NEW YORK, February 28. /TASS/. Rose Girone, the oldest known Holocaust survivor, has died at a nursing home in the state of New York at the age of 113, CNN reported.
Girone was born to a Jewish family in 1912 in southeastern Poland, then a part of the Russian empire. As a child, Rose, whose name at birth was Raubvogel, moved to Hamburg, Germany. In 1937, she married Julius Mannheim, a German Jew, who was soon deported to the Buchenwald concentration camp. After a while, she obtained exit visas to China for her husband, herself and their daughter via a relative. Until 1940, according to the Auschwitz-Birkenau museum, some concentration camp inmates could be freed under certain conditions, the TV channel said. According to it, the woman was able to secure her husband’s release from Buchenwald, and the family set sail for Shanghai.
Back then, the Chinese municipality of Shanghai was occupied by Nazi Japanese troops, and Jews were deported to ghettos. After World War II ended, the family moved to the United States where Rose divorced Mannheim and married Jack Girone. In the United States, she worked as a knitting instructor.
There are currently around 245,000 living Holocaust survivors in more than 90 countries, according to the New York-based Claims Conference.
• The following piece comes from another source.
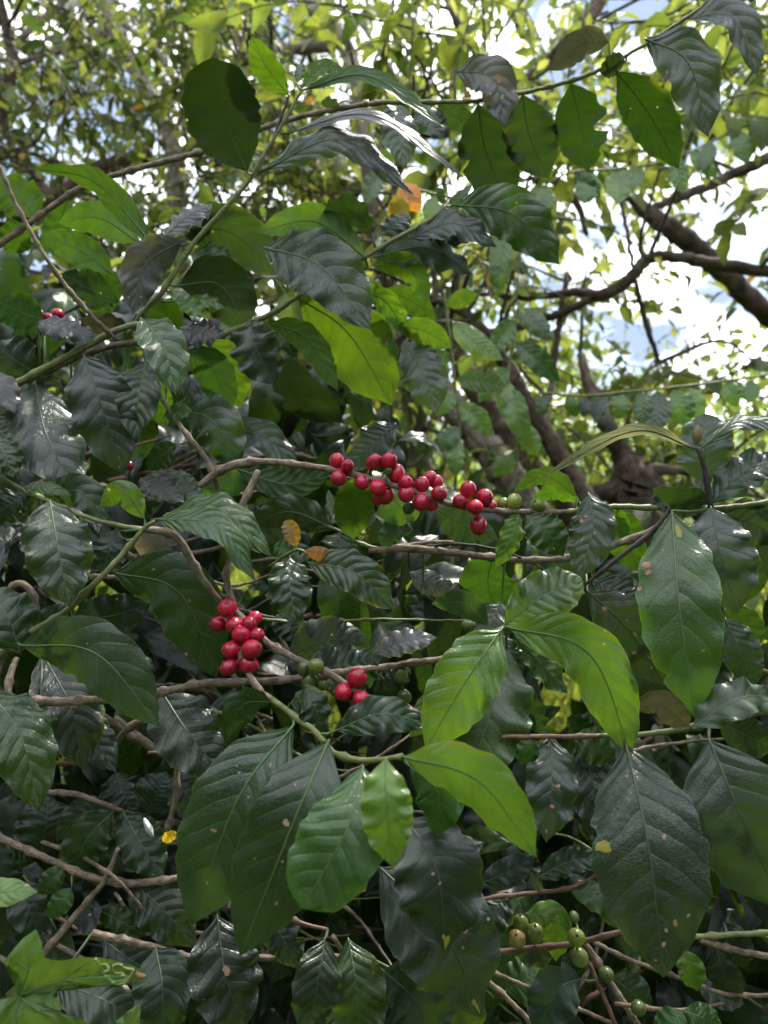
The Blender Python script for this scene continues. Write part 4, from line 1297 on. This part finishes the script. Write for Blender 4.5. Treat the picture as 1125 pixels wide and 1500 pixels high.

January 27 marks the International Day of Commemoration in memory of the victims of the Holocaust, a UN initiative. On that day in 1945, the Soviet Red liberated the Auschwitz-Birkenau death camp in Poland, where more than 1.1 million people, including around 1 million Jews, had been tortured to death. Historians estimate that over 6 million Jewish people were killed in the Holocaust.